Weaker Dollar, Fed Easing Projections amid Still-High CPI, China’s Buying – All Push Gold Higher
April 14, 2023
A weaker U.S. dollar and growing awareness that U.S. interest rates have peaked or are very close to peaking continue to push gold prices higher. A new all-time high is within reach, which should give the precious metal a boost.

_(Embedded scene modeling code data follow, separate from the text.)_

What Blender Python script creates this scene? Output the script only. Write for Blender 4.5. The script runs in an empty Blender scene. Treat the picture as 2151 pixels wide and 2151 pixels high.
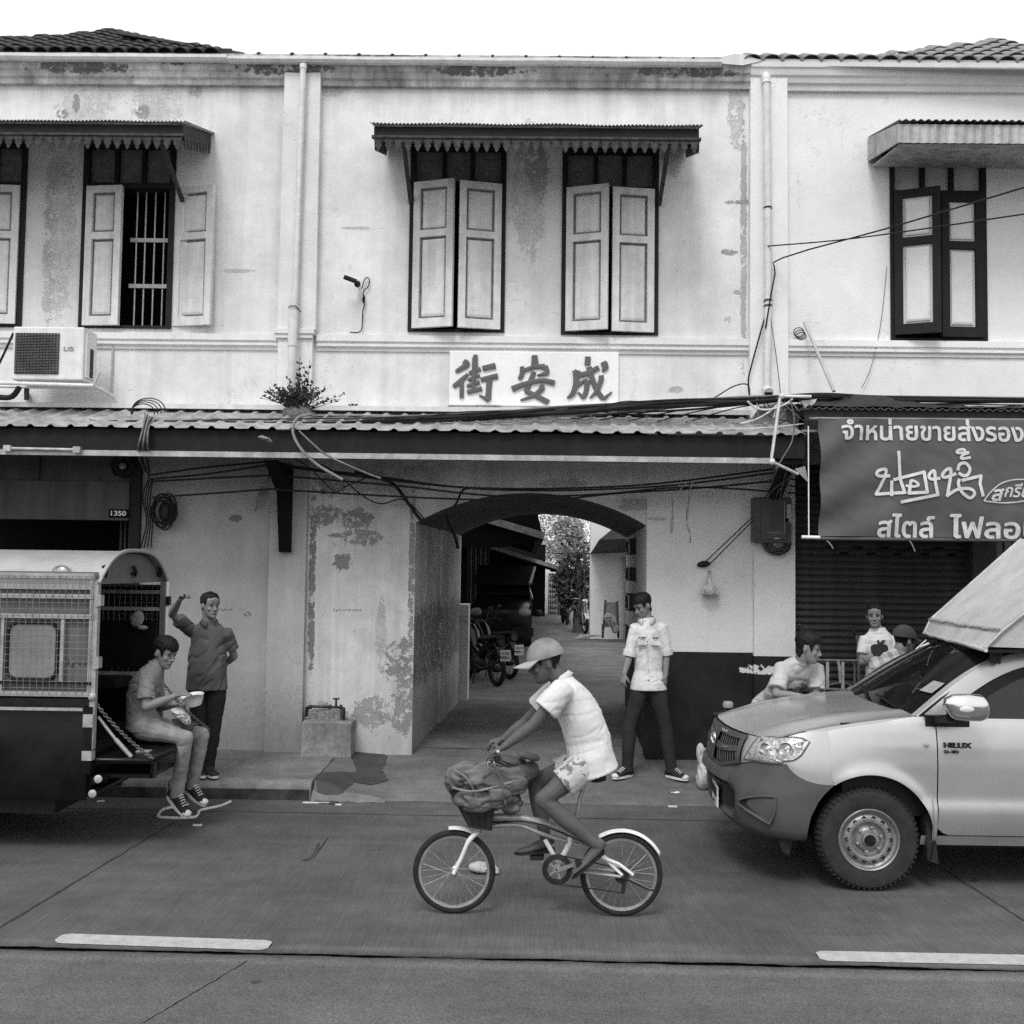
import bpy, bmesh, math, random
from math import radians as R, sin, cos, pi, sqrt, atan2
from mathutils import Vector as V, Matrix, noise as mnoise
import numpy as np
random.seed(7)
S = bpy.context.scene
COL = S.collection

# ------------------------------------------------------------------ camera
PXW, FPX, CAMH = 2151.0, 2200.0, 2.15
YAW, PITCH, ROLL = R(0.7), math.atan(120 / 2200), R(0.75)
cam_d = bpy.data.cameras.new('camera'); cam = bpy.data.objects.new('camera', cam_d); COL.objects.link(cam)
cam_d.sensor_width = 36; cam_d.sensor_fit = 'HORIZONTAL'; cam_d.lens = FPX / PXW * 36
cam_d.clip_start = .05; cam_d.clip_end = 2000
CAMR = Matrix.Rotation(YAW, 3, 'Z') @ Matrix.Rotation(pi / 2 + PITCH, 3, 'X') @ Matrix.Rotation(ROLL, 3, 'Z')
CAMP = V((0, 0, CAMH))
cam.matrix_world = Matrix.Translation(CAMP) @ CAMR.to_4x4()
S.camera = cam
# ------------------------------------------------------------------ sky and sun (bright overcast day)
SUN_EL, SUN_AZ = R(54), R(196)      # azimuth clockwise from +Y: behind the camera and a little left
wd = bpy.data.worlds.new('World'); S.world = wd; wd.use_nodes = True
_n = wd.node_tree; _n.nodes.clear()
_sky = _n.nodes.new('ShaderNodeTexSky'); _sky.sky_type = 'NISHITA'; _sky.sun_disc = False
_sky.sun_elevation = SUN_EL; _sky.sun_rotation = SUN_AZ; _sky.air_density = 1.0; _sky.dust_density = 6.0; _sky.ozone_density = 1.0
_bw = _n.nodes.new('ShaderNodeRGBToBW')                    # black-and-white photograph: a sky without colour
_ov = _n.nodes.new('ShaderNodeMath'); _ov.operation = 'MULTIPLY_ADD'; _ov.inputs[1].default_value = 0.35; _ov.inputs[2].default_value = 9.5   # even cloud layer
_bg = _n.nodes.new('ShaderNodeBackground'); _bg.inputs['Strength'].default_value = 0.10
_wo = _n.nodes.new('ShaderNodeOutputWorld')
_n.links.new(_sky.outputs[0], _bw.inputs[0]); _n.links.new(_bw.outputs[0], _ov.inputs[0]); _n.links.new(_ov.outputs[0], _bg.inputs['Color']); _n.links.new(_bg.outputs[0], _wo.inputs[0])
sun_d = bpy.data.lights.new('sun', 'SUN'); sun = bpy.data.objects.new('sun', sun_d); COL.objects.link(sun)
sun_d.energy = 1.5; sun_d.angle = R(18); sun_d.color = (1, .995, .985)
_sd = V((sin(SUN_AZ) * cos(SUN_EL), cos(SUN_AZ) * cos(SUN_EL), sin(SUN_EL)))
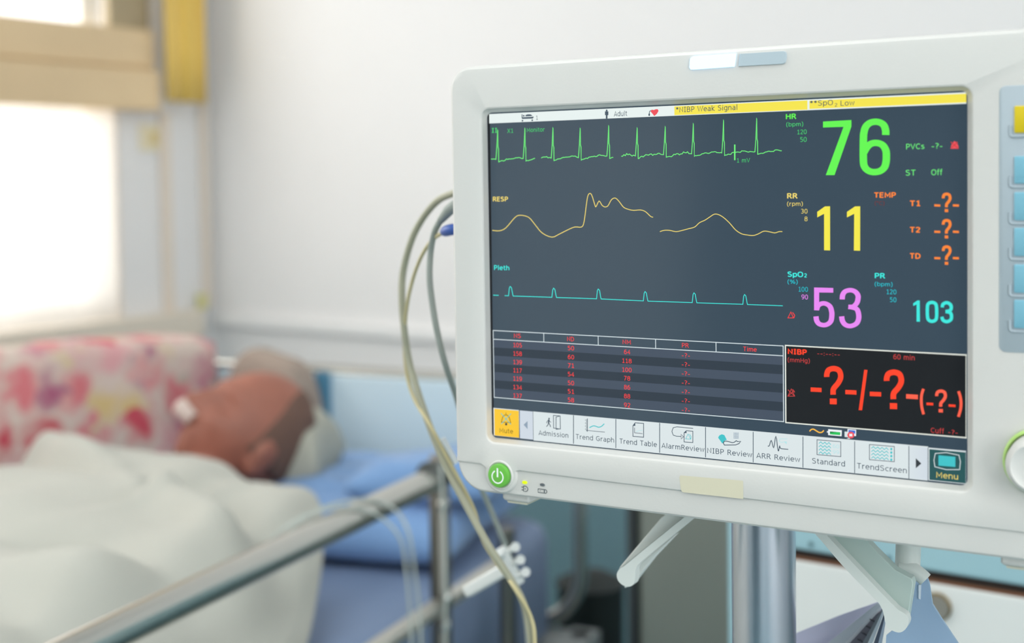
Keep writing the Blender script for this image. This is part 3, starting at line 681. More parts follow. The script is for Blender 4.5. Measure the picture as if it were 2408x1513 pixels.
# softkeys
g = G('softkey_bar', label='row of pale touch keys with icons')
g.rect((1254, 968), (2183, 1131), 'key'); g.rect((1222, 965.5), (1254, 1034.5), 'key2'); g.rect((1160.5, 959.5), (1221.5, 1030.5), 'key'); g.rect((2138, 1050), (2181, 1129), 'key2')
g.rect((2183, 1053), (2271.5, 1139), 'key').up()
g.rect((1162.5, 961.5), (1221, 1030), 'mute'); g.rect((2185.5, 1056.5), (2271, 1137.5), 'menu').up()
for (xx, y0, y1) in ((1221.8, 965, 1030), (1349, 977, 1044), (1448.5, 986, 1054), (1551.5, 995, 1065), (1659.5, 1005, 1076), (1771.5, 1016, 1088), (1888.5, 1027, 1100), (2010, 1038, 1113), (2137.5, 1049, 1126), (2182.5, 1053, 1131)):
    g.stroke([(xx, y0), (xx, y1)], 1.7, 'ink')
g.up()
for (nm, cx_, cy_, wd, h, k) in (('Mute', 1191, 1013.5, 32, 11, 'mtext'), ('Admission', 1301.5, 1021, 70, 11.5, 'ink'), ('Trend Graph', 1399, 1031, 90, 11.5, 'ink'), ('Trend Table', 1501, 1041.5, 88, 12, 'ink'), ('AlarmReview', 1606, 1052.5, 101, 12, 'ink'),
    ('NIBP Review', 1716, 1064.5, 106, 12.5, 'ink'), ('ARR Review', 1830, 1076, 103, 12.5, 'ink'), ('Standard', 1948.5, 1087.5, 77, 13, 'ink'), ('TrendScreen', 2073.5, 1101, 117, 13, 'ink'), ('Menu', 2227.5, 1119, 51, 14, 'pyel')):
    g.text(nm, cx_, cy_, h, k, wd, 'c')
def c6(x, y): return (x / 5.605 + 1140, y / 5.605 + 940)
def c7(x, y): return (x / 5.733 + 1540, y / 5.733 + 980)
def c8(x, y): return (x / 4.2025 + 1840, y / 4.2025 + 960)
def sk(f, pts, wd, k, closed=False, curve=0): g.stroke([f(*p) for p in pts], wd, k, closed, curve)
sk(c6, [(222,298),(240,225),(262,205),(300,205),(325,235),(345,305)], 1.5, 'mtext', True); g.disc(*c6(284,325), 2.6, 3, 'dark'); sk(c6, [(282,172),(282,203)], 1.3, 'mtext')
g.up(); sk(c6, [(215,178),(348,328)], 1.6, 'teal'); sk(c6, [(350,185),(220,322)], 1.6, 'teal')
g.poly([c6(515,332), c6(567,283), c6(567,390)], 'grey')
g.disc(*c6(850,250), 1.8, 1.8, 'ink'); sk(c6, [(848,262),(843,310)], 3.4, 'ink'); sk(c6, [(843,310),(835,335),(816,358)], 1.8, 'ink'); sk(c6, [(845,308),(862,335),(870,362)], 1.8, 'ink'); sk(c6, [(843,270),(822,290),(818,312)], 1.3, 'ink'); sk(c6, [(850,270),(862,292),(878,300)], 1.3, 'ink')
sk(c6, [(908,208),(996,216),(1000,388),(910,376)], 1.5, 'ink', True); sk(c6, [(996,216),(942,230),(942,392),(1000,386)], 1.5, 'ink')
sk(c6, [(1355,248),(1355,424)], 1.6, 'ink'); sk(c6, [(1340,406),(1585,430)], 1.2, 'ink')
for i in range(8): sk(c6, [(1324 + 12*(i%2), 270+20*i), (1355, 271+20*i)], 1.1, 'ink')
sk(c6, [(1382,370),(1430,348),(1465,352),(1505,365),(1545,350),(1578,318)], 2.2, 'teal', curve=4)
sk(c6, [(1985,306),(2096,315),(2096,497),(1955,484),(1955,345)], 1.6, 'ink', True); g.poly([c6(1955,345), c6(1985,306), c6(1987,348)], 'ink'); sk(c6, [(1977,370),(1977,438),(2082,450)], 1.2, 'ink'); sk(c6, [(1998,425),(2040,408),(2082,405)], 1.2, 'ltel')
sk(c7, [(518,160),(300,138),(250,150),(232,200),(250,250),(290,264),(356,268)], 1.5, 'ink'); sk(c7, [(356,240),(388,272),(358,302)], 1.3, 'ink', True)
sk(c7, [(428,190),(514,198),(514,350),(396,342),(396,218)], 1.5, 'ink', True); g.poly([c7(396,222), c7(428,190), c7(430,222)], 'ink'); sk(c7, [(450,235),(418,300),(486,305)], 1.4, 'teal', True); sk(c7, [(470,238),(490,270),(488,300)], 1.3, 'teal')
g.poly([c7(855,285), c7(870,255), c7(905,238), c7(940,250), c7(972,315), c7(940,325), c7(912,365)], 'teal'); g.up()
sk(c7, [(925,355),(940,332),(975,332),(1050,352),(1075,345),(1100,325),(1120,338),(1160,335),(1135,365),(1090,382),(940,384)], 1.8, 'ink', True)
for i in range(6): sk(c7, [(1066,222+14*i),(1130,226+14*i)], 0.9, 'grey')
for i in range(4): sk(c7, [(1068+20*i,212),(1068+20*i,298)], 0.8, 'grey')
sk(c7, [(1525,395),(1545,393),(1572,322),(1605,420),(1634,265),(1665,462),(1685,395),(1700,430),(1800,442)], 1.9, 'ink', curve=4); sk(c7, [(1790,300),(1690,300),(1678,330),(1700,345),(1740,345)], 1.3, 'ltel'); g.poly([c7(1735,335), c7(1780,335), c7(1780,375)], 'ltel')
for (x0, y0, x1, y1, xz) in ((343,313,578,480,480), (861,360,1107,530,1050)):
    sl_ = 20 / 235
    sk(c8, [(x0,y0),(x1,y0+20),(x1,y1),(x0,y1-20)], 1.5, 'ink', True)
    for i in range(4):
        yy = y0 + 28 + 33 * i; N = 6 if x0 < 500 else 8
        sk(c8, [(x0 + 18 + (xz - x0 - 18) * j / N, yy + (xz-x0)*sl_*j/N + (-10 if j % 2 else 10)) for j in range(N + 1)], 1.7, 'teal')
g.text('60', c8(530,378)[0], c8(530,378)[1], 9, 'ltel', 15, 'c'); g.text('99', c8(530,435)[0], c8(530,435)[1], 9, 'ltel', 15, 'c')
for i in range(4): g.disc(*c8(1077, 405 + 35*i), 2.6, 3, 'teal')
g.poly([c8(1319,495), c8(1374,548), c8(1319,595)], 'dark')
sk(c8, [(1512,448),(1620,440),(1745,465),(1760,530),(1752,608),(1620,608),(1508,580),(1498,515)], 1.7, 'key', True)
g.poly([c8(1543,466), c8(1710,482), c8(1710,582), c8(1543,568)], 'teal')
g.done()
green_btn = mat('green_button_plastic', rgb(106, 186, 72), 0.35)
pbn = obj('power_button', MB().lathe(S(bc[0], bc[1], 0.0075), EN, [(0.0068, 0), (0.0068, 0.0028), (0.0064, 0.0036), (0.0056, 0.0039)], 40), green_btn, mon, label='round green power button')
obj('button_ring', MB().lathe(S(bc[0], bc[1], 0.0075), EN, [(0.0086, 0), (0.0084, 0.0010), (0.0078, 0.0014), (0.0072, 0.0012), (0.0069, 0.0)], 40, cap=False), lip_plastic, mon)
def sym(k): return {'w': mat('white_print', rgb(245, 250, 250), 0.5), 'k': mat('dark_print', rgb(70, 84, 90), 0.5)}[k]
def arc(cx_, cy_, r, a0, a1, n=24): return [(cx_ + r*math.cos(math.radians(a0 + (a1-a0)*i/n)), cy_ + r*math.sin(math.radians(a0 + (a1-a0)*i/n))) for i in range(n + 1)]
def fs(pts, wd, off, mb):                    # stroke in the monitor's own metres
    P = [V((p[0], p[1], 0)) for p in pts]; L = []; Q = []
    for i in range(len(P)):
        d = (P[min(i+1, len(P)-1)] - P[max(i-1, 0)]).normalized(); n = V((-d.y, d.x, 0)) * wd / 2
        L.append(S(P[i].x + n.x, P[i].y + n.y, off)); Q.append(S(P[i].x - n.x, P[i].y - n.y, off))
    n = len(P); mb.add(L + Q, [(i, i+1, n+i+1, n+i) for i in range(n - 1)])
mb = MB(); fs(arc(bc[0], bc[1] + 0.0004, 0.0036, -62, 242), 0.00075, 0.01145, mb); fs([(bc[0], bc[1] - 0.0046), (bc[0], bc[1] + 0.0006)], 0.0010, 0.01146, mb)
obj('power_symbol', mb, sym('w'), pbn, smooth='flat')
def front(x, y): return st(x, y, 0.0064)
mb = MB(); ax, ay = front(1235, 1150)
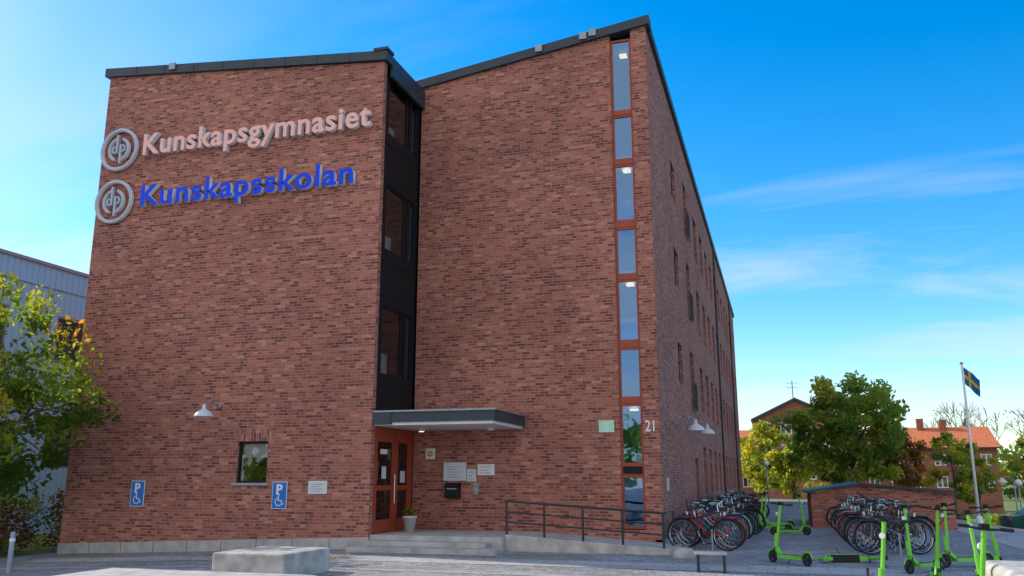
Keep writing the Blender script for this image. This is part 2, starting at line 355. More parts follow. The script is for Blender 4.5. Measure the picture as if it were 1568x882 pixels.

The dollar was under pressure as traders continued to price in rate cuts. The current fed funds rate is 475-500, having risen 25 basis points to 500-525 at the May FOMC meeting, and held there in June before starting rate cuts in July. Expected monetary easing by the Federal Reserve weighed on the dollar, especially against other currencies that are still in tightening mode. The euro is one such currency, and comments from the ECB continue to suggest the central bank will keep raising rates to offset inflation. The euro makes up nearly 58% of the dollar index – a basket of six currencies used to value the greenback – and with the ECB still in tightening mode, the greenback's value could ease further.
Meanwhile, the People’s Bank of China (PBOC) reported continuation of the piling up spree in the country’s gold reserves adding a jaw-dropping 18 tons in March, to be continued. China has consistently added to its gold reserves since November, purchasing more than 100 tons in the last 5 months. The second-largest economy in the world now has 2,068 tons in its coffers.